Whilst it is not strictly the district council’s responsibility to provide mental health services, councillor Staniforth has asked how the authority can support organisations that do.

“There are many other agencies that deal with this but we all know these services are hugely under funded and a lot of them are being pulled completely,” she said.

“My thoughts have been constantly with people I’ve spoken to who have lost young ones and they’re struggling day to day with mental health.”

James Walsh (LDem, Beach), a former Rustington and Littlehampton GP of 40 years, said: “My entire professional life I have been battling for better child and adolescent mental health services.” He said these services had ‘always been under funded and under resourced’.

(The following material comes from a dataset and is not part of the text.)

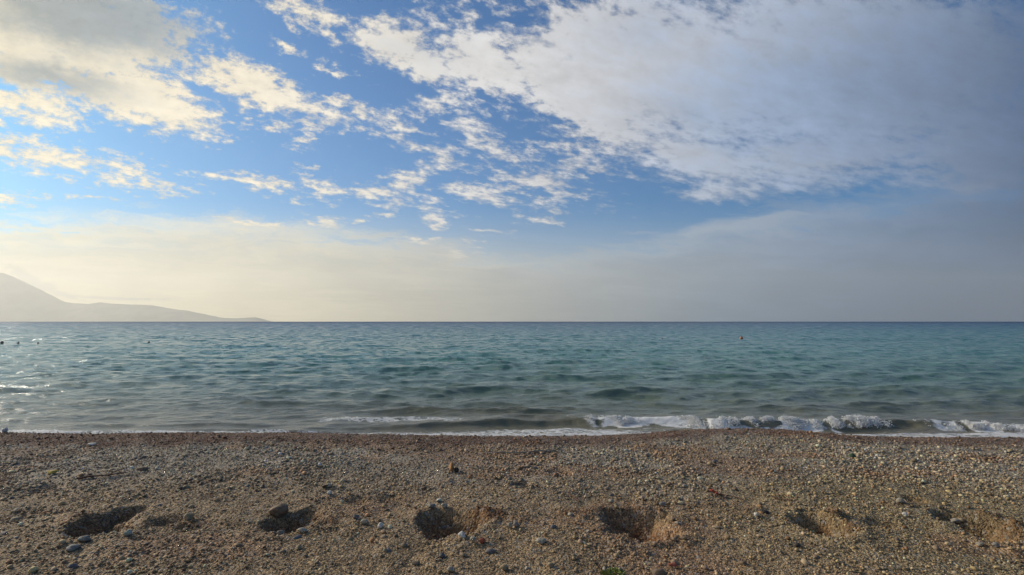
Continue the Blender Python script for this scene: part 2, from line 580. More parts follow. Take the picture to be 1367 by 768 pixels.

“There’s reasonable access to counselling services for children and young people at the ‘bottom of the pyramid’, there is reasonably quick provision for those in utter crisis at the top of the pyramid,” he said.

“But the vast majority of children and young people fall into the middle area where they are not properly provided for and many of them run the risk of slipping into the top tier – the crisis situation of being at risk of suicide or self harming.”

Councillor Edwards said that, whilst stigma surrounding mental health issues had decreased, ‘we can’t afford to just pat ourselves on the back’.

He said WSCC had done a ‘huge amount of work’ to get services ‘back to a satisfactory level’ after they were rated ‘inadequate’ by Ofsted in 2019.

But, he added: “We’re seeing youth services still losing funding, meaning we’re losing buildings, services are being streamlined.”